# START OF Data in this exercise

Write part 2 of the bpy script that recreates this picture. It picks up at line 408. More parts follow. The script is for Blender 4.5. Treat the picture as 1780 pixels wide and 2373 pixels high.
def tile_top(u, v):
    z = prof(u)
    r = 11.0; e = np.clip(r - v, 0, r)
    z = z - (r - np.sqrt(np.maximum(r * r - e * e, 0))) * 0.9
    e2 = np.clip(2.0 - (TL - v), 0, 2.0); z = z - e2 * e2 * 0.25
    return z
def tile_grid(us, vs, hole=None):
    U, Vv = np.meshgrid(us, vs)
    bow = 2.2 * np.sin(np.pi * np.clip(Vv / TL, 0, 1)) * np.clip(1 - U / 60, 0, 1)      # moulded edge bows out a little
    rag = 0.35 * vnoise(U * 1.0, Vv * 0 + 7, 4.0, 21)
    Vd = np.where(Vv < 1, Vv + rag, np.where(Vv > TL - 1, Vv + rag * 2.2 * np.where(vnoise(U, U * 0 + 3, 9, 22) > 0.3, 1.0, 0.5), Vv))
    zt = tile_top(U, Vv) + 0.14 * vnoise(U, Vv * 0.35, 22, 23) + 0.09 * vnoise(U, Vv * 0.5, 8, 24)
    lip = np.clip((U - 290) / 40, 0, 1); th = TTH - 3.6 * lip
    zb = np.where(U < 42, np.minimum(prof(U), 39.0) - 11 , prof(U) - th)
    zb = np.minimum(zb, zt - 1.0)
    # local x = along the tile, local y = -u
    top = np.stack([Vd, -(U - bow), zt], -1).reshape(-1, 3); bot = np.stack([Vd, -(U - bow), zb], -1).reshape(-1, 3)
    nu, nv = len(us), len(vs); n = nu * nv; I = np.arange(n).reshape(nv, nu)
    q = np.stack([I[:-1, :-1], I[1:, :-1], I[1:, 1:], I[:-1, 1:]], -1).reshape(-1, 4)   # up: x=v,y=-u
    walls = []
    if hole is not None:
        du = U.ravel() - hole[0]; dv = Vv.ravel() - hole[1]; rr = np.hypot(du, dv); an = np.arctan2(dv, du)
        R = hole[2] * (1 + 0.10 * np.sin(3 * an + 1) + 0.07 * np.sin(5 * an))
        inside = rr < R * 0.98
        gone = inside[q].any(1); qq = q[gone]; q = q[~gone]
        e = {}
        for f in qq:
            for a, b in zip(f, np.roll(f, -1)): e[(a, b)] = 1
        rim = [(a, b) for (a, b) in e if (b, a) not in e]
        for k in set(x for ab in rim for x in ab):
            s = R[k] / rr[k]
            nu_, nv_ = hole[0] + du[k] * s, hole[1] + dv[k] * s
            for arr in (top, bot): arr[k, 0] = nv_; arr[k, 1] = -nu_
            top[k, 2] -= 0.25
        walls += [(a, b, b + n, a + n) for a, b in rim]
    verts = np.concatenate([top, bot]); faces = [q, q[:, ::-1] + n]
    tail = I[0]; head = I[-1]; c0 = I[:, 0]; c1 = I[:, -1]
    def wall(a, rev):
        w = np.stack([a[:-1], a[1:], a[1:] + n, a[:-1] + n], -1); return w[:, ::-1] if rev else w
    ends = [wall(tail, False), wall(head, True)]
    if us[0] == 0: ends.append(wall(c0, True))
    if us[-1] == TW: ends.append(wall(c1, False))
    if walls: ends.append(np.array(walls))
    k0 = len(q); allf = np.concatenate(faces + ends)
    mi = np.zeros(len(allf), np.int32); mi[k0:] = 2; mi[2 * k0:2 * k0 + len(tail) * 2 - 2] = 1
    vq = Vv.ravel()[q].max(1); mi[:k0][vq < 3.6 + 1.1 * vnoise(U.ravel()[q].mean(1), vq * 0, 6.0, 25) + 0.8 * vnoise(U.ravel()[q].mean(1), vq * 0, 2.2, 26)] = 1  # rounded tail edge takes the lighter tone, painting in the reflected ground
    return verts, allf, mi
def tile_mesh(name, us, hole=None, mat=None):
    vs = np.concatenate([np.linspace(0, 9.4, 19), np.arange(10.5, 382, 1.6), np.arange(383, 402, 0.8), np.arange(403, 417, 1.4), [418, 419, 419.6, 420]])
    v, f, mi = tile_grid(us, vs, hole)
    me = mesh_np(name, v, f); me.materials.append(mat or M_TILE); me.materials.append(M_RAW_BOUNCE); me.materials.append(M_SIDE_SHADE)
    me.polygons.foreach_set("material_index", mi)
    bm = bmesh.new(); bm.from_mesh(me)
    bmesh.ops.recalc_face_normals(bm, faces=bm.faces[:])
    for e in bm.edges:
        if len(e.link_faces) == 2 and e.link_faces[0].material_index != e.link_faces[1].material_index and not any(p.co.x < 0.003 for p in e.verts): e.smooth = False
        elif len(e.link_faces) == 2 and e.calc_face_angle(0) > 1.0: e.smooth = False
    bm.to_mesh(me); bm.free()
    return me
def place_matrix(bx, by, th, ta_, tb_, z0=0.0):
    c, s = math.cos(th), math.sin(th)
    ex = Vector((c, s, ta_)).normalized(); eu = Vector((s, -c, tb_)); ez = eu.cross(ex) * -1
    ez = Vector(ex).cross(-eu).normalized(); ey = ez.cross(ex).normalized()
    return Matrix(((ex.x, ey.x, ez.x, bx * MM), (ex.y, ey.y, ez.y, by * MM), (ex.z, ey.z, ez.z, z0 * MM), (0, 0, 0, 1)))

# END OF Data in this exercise
# START OF Data in this exercise

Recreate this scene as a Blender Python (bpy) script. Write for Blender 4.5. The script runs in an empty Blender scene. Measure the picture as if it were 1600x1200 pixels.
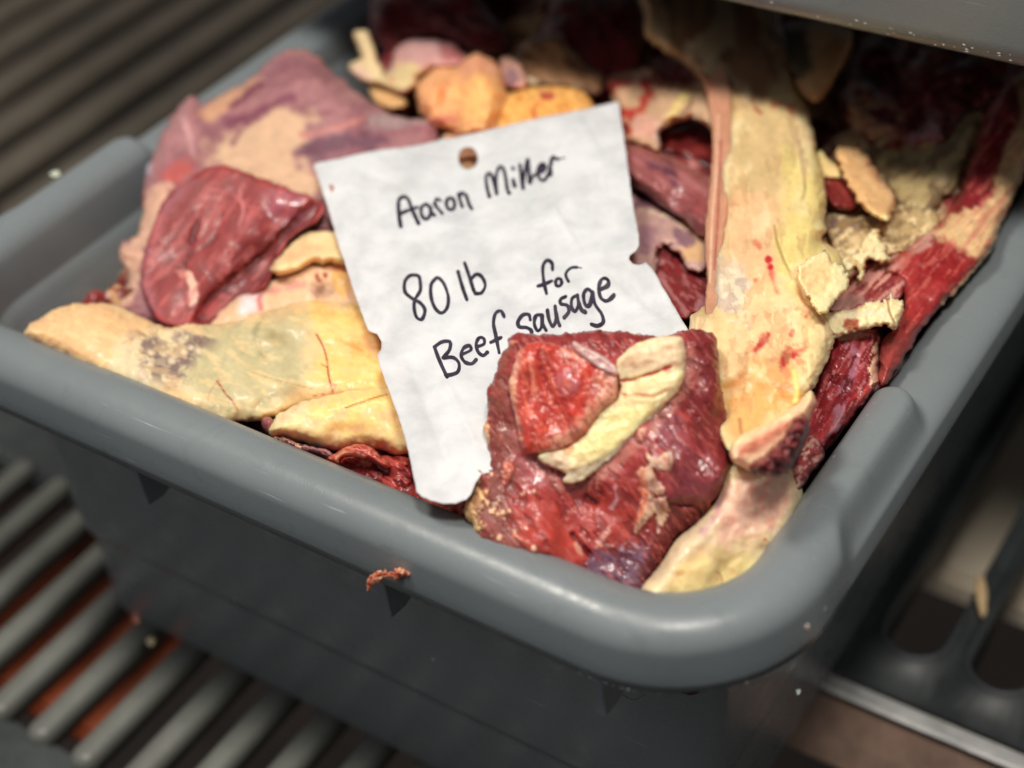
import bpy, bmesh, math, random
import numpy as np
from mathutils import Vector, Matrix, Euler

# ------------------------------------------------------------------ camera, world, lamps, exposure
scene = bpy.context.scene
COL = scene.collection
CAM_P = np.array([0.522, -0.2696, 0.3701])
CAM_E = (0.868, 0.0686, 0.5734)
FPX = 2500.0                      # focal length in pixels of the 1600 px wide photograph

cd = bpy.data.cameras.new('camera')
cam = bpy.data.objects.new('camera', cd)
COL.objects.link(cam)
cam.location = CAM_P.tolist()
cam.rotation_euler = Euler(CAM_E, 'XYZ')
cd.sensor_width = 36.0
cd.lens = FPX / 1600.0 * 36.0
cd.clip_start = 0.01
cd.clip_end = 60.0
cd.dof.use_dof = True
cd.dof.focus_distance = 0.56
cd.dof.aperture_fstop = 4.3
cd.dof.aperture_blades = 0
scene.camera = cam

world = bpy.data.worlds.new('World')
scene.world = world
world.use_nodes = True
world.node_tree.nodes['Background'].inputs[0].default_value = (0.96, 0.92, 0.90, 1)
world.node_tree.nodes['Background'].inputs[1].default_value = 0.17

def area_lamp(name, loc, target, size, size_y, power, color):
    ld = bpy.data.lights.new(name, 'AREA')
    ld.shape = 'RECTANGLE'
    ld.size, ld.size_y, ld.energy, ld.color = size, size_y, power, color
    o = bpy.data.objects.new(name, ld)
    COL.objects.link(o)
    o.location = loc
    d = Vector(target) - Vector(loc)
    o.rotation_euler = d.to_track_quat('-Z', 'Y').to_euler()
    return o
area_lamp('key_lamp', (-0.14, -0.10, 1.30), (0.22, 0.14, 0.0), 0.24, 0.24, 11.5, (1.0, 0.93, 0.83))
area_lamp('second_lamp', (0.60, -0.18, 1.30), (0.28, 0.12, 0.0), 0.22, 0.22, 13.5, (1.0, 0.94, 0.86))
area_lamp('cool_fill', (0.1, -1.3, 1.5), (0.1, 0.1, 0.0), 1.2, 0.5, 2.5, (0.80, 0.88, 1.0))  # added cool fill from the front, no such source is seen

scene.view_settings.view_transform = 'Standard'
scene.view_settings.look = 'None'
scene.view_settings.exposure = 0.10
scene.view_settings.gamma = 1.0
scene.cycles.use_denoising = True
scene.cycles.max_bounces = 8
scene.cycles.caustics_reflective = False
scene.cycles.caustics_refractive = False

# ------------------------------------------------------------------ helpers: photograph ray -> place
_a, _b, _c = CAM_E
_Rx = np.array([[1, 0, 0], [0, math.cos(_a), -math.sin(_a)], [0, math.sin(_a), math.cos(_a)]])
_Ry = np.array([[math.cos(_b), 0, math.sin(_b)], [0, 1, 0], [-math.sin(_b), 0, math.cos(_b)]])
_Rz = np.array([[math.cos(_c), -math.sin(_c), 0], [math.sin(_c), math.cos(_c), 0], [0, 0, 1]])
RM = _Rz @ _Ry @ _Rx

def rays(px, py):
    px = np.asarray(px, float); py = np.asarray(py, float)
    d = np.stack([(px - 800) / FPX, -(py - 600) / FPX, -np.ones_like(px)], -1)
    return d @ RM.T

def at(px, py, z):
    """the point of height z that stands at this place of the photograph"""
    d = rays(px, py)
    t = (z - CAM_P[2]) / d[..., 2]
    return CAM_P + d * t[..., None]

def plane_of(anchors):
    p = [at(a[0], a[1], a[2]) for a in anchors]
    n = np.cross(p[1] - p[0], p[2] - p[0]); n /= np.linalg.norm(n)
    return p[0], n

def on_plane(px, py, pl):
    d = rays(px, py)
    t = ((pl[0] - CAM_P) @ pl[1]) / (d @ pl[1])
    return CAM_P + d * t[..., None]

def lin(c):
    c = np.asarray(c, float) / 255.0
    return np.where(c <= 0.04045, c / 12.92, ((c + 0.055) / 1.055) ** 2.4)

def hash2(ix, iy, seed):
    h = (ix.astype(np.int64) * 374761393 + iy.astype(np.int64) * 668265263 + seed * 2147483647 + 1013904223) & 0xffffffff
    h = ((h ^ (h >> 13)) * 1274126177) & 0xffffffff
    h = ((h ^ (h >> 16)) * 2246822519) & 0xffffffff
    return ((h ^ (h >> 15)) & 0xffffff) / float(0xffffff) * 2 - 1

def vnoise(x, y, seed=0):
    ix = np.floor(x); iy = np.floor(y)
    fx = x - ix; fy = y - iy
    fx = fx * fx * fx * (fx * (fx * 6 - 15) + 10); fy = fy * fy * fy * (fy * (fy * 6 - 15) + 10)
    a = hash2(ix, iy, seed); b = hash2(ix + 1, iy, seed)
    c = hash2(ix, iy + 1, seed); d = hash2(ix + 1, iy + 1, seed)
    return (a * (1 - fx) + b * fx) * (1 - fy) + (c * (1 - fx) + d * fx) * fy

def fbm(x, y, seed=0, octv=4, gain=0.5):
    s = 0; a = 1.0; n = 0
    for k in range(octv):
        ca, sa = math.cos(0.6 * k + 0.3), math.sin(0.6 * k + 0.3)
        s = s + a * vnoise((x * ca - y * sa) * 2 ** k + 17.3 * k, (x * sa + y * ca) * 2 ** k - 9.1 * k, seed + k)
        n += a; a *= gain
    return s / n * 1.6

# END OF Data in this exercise

### Stated exercise
Write out, exactly and with nothing added, everything from the line with "Recreate this scene" down to the line with "FPX = 2500.0", both included. Drop any pictures.

### Exercise response
Recreate this scene as a Blender Python (bpy) script. Write for Blender 4.5. The script runs in an empty Blender scene. Measure the picture as if it were 1600x1200 pixels.
import bpy, bmesh, math, random
import numpy as np
from mathutils import Vector, Matrix, Euler

# ------------------------------------------------------------------ camera, world, lamps, exposure
scene = bpy.context.scene
COL = scene.collection
CAM_P = np.array([0.522, -0.2696, 0.3701])
CAM_E = (0.868, 0.0686, 0.5734)
FPX = 2500.0                      # focal length in pixels of the 1600 px wide photograph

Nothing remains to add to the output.